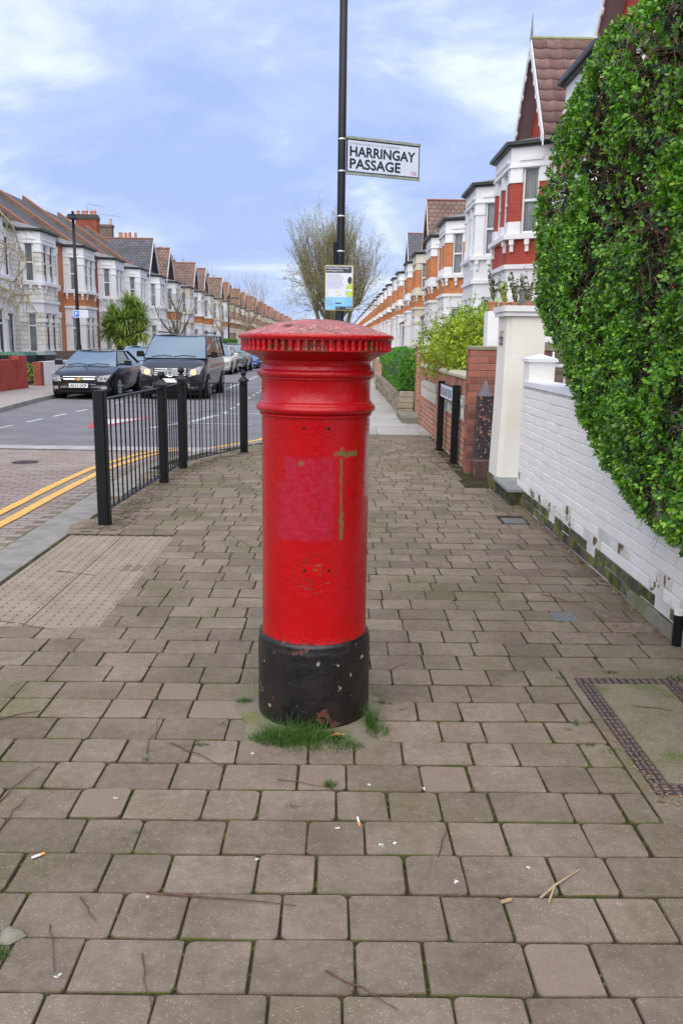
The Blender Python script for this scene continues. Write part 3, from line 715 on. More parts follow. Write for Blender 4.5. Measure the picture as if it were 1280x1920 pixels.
# road markings on the asphalt
z = RZ+.004
def dash(x0, y0, x1, y1, w, m='whitepaint', nm='road_marking'):
    d = Vector((x1-x0, y1-y0)).normalized(); n = Vector((-d.y, d.x))*w/2
    MB().add([(x0+n.x, y0+n.y, z), (x1+n.x, y1+n.y, z), (x1-n.x, y1-n.y, z), (x0-n.x, y0-n.y, z)], [(0, 1, 2, 3)]).build(nm, m, parent=road)
for t in range(14):
    ya = 14.2+t*1.35; xa = -6.42+.075*(ya-14.2)*.9; dash(xa, ya, xa+.05, ya+.72, .08)
for t in range(26):
    ya = 19.6+t*1.35; dash(-2.62+.004*t, ya, -2.61, ya+.62, .09)
dash(-2.6, 19.5, -1.0, 19.9, .1); dash(-2.9, 17.1, -1.7, 17.05, .08)
dash(-3.55, 16.1, -3.1, 17.3, .14); dash(-3.0, 17.5, -2.7, 19.2, .14); dash(-3.5, 17.3, -3.0, 17.25, .12); dash(-2.3, 26.5, -1.2, 26.9, .1)
dash(-3.9, 30, -3.9, 34, .1); dash(-3.9, 38, -3.9, 42, .1); dash(-3.9, 46, -3.9, 50, .1)
tri = [(-4.75, 15.9), (-5.05, 17.85), (-3.95, 18.1)]
TR = MB().add([(-4.72, 15.85, z), (-5.12, 17.95, z), (-4.92, 17.9, z), (-4.58, 15.95, z)], [(0, 1, 2, 3)])
TR.add([(-5.12, 17.95, z), (-3.95, 18.35, z), (-4.0, 18.2, z), (-4.98, 17.8, z)], [(0, 1, 2, 3)])
TR.add([(-4.58, 15.95, z), (-4.0, 18.2, z), (-4.1, 18.15, z), (-4.66, 16.2, z)], [(0, 1, 2, 3)])
TR.build('warning_triangle', 'redpaint', parent=road)
MB().add([(-4.58, 16.45, z), (-4.90, 17.8, z), (-4.12, 18.08, z)], [(0, 1, 2)]).build('triangle_infill', 'whitepaint', parent=road)

# ------------------------------------------------------------------ PILLAR BOX
pb = thing('pillar_box', 'red cast iron pillar box with a black foot and faded domed cap in mid pavement', 'post box', (-.08, 3.39, 0))
def LP(prof, n=96, mod=None):
    a = MB(); a.lathe(prof, n, (-.08, 3.39), mod); return a
body = [(.224, .355), (.2205, .372), (.219, .40), (.218, 1.262), (.219, 1.268), (.226, 1.270), (.226, 1.276), (.2225, 1.279), (.231, 1.283), (.2385, 1.290), (.2405, 1.298), (.2385, 1.306), (.231, 1.313), (.2285, 1.316), (.2275, 1.321), (.222, 1.325), (.219, 1.330),
        (.218, 1.408), (.221, 1.412), (.225, 1.414), (.225, 1.419), (.229, 1.421), (.2345, 1.427), (.2365, 1.434), (.2345, 1.441), (.229, 1.447), (.224, 1.449), (.2235, 1.454), (.2205, 1.459), (.220, 1.464), (.2165, 1.468), (.2175, 1.476), (.2225, 1.484)]
LP(body).build('body', M['red'], pb, True)
LP([(.2215, 1.483), (.229, 1.489), (.245, 1.497), (.264, 1.505), (.276, 1.512), (.289, 1.517), (.289, 1.52)]).build('cap_moulding', M['red'], pb, True)
nfl = 62
def flute(a, z):
    if not (1.5245 < z < 1.5605): return 0
    t = (a*nfl/(2*pi)) % 1.0
    w = abs(t-.5)*2
    return -.018 if w > .56 else (-.004 if w > .36 else 0)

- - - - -

- **Problem**: Take the listing above and restate it word for word, without its pictures.

- **Exercise output**:
The Blender Python script for this scene continues. Write part 3, from line 715 on. More parts follow. Write for Blender 4.5. Measure the picture as if it were 1280x1920 pixels.
# road markings on the asphalt
z = RZ+.004
def dash(x0, y0, x1, y1, w, m='whitepaint', nm='road_marking'):
    d = Vector((x1-x0, y1-y0)).normalized(); n = Vector((-d.y, d.x))*w/2
    MB().add([(x0+n.x, y0+n.y, z), (x1+n.x, y1+n.y, z), (x1-n.x, y1-n.y, z), (x0-n.x, y0-n.y, z)], [(0, 1, 2, 3)]).build(nm, m, parent=road)
for t in range(14):
    ya = 14.2+t*1.35; xa = -6.42+.075*(ya-14.2)*.9; dash(xa, ya, xa+.05, ya+.72, .08)
for t in range(26):
    ya = 19.6+t*1.35; dash(-2.62+.004*t, ya, -2.61, ya+.62, .09)
dash(-2.6, 19.5, -1.0, 19.9, .1); dash(-2.9, 17.1, -1.7, 17.05, .08)
dash(-3.55, 16.1, -3.1, 17.3, .14); dash(-3.0, 17.5, -2.7, 19.2, .14); dash(-3.5, 17.3, -3.0, 17.25, .12); dash(-2.3, 26.5, -1.2, 26.9, .1)
dash(-3.9, 30, -3.9, 34, .1); dash(-3.9, 38, -3.9, 42, .1); dash(-3.9, 46, -3.9, 50, .1)
tri = [(-4.75, 15.9), (-5.05, 17.85), (-3.95, 18.1)]
TR = MB().add([(-4.72, 15.85, z), (-5.12, 17.95, z), (-4.92, 17.9, z), (-4.58, 15.95, z)], [(0, 1, 2, 3)])
TR.add([(-5.12, 17.95, z), (-3.95, 18.35, z), (-4.0, 18.2, z), (-4.98, 17.8, z)], [(0, 1, 2, 3)])
TR.add([(-4.58, 15.95, z), (-4.0, 18.2, z), (-4.1, 18.15, z), (-4.66, 16.2, z)], [(0, 1, 2, 3)])
TR.build('warning_triangle', 'redpaint', parent=road)
MB().add([(-4.58, 16.45, z), (-4.90, 17.8, z), (-4.12, 18.08, z)], [(0, 1, 2)]).build('triangle_infill', 'whitepaint', parent=road)

# ------------------------------------------------------------------ PILLAR BOX
pb = thing('pillar_box', 'red cast iron pillar box with a black foot and faded domed cap in mid pavement', 'post box', (-.08, 3.39, 0))
def LP(prof, n=96, mod=None):
    a = MB(); a.lathe(prof, n, (-.08, 3.39), mod); return a
body = [(.224, .355), (.2205, .372), (.219, .40), (.218, 1.262), (.219, 1.268), (.226, 1.270), (.226, 1.276), (.2225, 1.279), (.231, 1.283), (.2385, 1.290), (.2405, 1.298), (.2385, 1.306), (.231, 1.313), (.2285, 1.316), (.2275, 1.321), (.222, 1.325), (.219, 1.330),
        (.218, 1.408), (.221, 1.412), (.225, 1.414), (.225, 1.419), (.229, 1.421), (.2345, 1.427), (.2365, 1.434), (.2345, 1.441), (.229, 1.447), (.224, 1.449), (.2235, 1.454), (.2205, 1.459), (.220, 1.464), (.2165, 1.468), (.2175, 1.476), (.2225, 1.484)]
LP(body).build('body', M['red'], pb, True)
LP([(.2215, 1.483), (.229, 1.489), (.245, 1.497), (.264, 1.505), (.276, 1.512), (.289, 1.517), (.289, 1.52)]).build('cap_moulding', M['red'], pb, True)
nfl = 62
def flute(a, z):
    if not (1.5245 < z < 1.5605): return 0
    t = (a*nfl/(2*pi)) % 1.0
    w = abs(t-.5)*2
    return -.018 if w > .56 else (-.004 if w > .36 else 0)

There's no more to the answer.